E ela abandonou a faculdade e a direção e foi.
Ficou cinco anos lá.
Sua casa, a única com luz elétrica, transformou-se no seu paraíso. Quando os filhos iam visita-la, achavam o máximo como uma mulher de sessenta anos desembarcava serelepe de uma balsa num píer improvisado, saltando nas pedras lisas em meio à forte arrebentação, pois a ilha não tinha ancoradouro.
Nesses cinco anos, ela criou um sistema de atendimento preventivo de saúde aos ilhéus, levou todo mundo ao dentista e ao oftalmo, fez óculos com apoio do Lions Clube para gente que, da mesma idade que ela, nunca tinha descoberto a alegria de ver o mundo com nitidez, pelo emprego de lentes corretivas. Com apoio do Rotary, da empresa de energia e do governo, levou placas solares e iluminou todos os domicílios da ilha.
Fez banheiros modernos em todos os domicílios e orientou as famílias sobre seus direitos trabalhistas e previdenciários.

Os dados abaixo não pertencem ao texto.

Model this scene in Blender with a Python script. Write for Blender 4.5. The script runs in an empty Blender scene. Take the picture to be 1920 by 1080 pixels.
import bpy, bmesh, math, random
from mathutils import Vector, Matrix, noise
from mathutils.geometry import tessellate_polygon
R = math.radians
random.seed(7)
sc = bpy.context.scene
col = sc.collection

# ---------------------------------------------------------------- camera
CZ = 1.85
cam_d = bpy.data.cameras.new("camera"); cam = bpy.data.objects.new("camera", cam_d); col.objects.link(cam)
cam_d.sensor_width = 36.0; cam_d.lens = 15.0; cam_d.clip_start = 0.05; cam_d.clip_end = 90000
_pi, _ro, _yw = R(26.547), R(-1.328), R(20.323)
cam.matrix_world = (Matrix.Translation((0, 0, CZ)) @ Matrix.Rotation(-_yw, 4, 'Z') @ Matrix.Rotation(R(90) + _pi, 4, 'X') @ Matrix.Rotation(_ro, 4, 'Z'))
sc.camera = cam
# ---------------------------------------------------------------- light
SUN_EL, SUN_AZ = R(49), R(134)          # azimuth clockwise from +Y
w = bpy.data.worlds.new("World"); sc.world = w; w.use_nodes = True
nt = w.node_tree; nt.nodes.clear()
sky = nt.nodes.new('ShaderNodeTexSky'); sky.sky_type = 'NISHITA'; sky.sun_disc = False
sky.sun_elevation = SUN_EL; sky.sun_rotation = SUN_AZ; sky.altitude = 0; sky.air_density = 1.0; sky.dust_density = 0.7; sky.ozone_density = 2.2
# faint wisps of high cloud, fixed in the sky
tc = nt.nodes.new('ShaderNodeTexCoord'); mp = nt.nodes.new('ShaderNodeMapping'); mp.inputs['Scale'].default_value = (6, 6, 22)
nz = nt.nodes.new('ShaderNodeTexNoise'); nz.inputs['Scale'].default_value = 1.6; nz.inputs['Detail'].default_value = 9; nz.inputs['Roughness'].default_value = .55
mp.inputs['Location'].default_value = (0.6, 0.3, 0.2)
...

Criou com os pescadores uma cooperativa de pesca, aumentando o ganho dos trabalhadores.
No dia em que ela partiu, velhos pescadores, acostumados a enfrentar a fúria do mar e a perder companheiros na áspera labuta, sem nunca expressarem sentimento, choraram, lágrimas escorrendo pela primeira vez na vida pelos vincos de seus rostos crestados de sol.
Dona Benê voltou ao continente. Um infarto fulminante a libertou das agruras do mundo e liberou seu espírito para voar até Deus, Não sem antes passar pela sua amada ilha do Montão de Trigo, num sobrevoo rasante de moleca, que ela sempre preservou.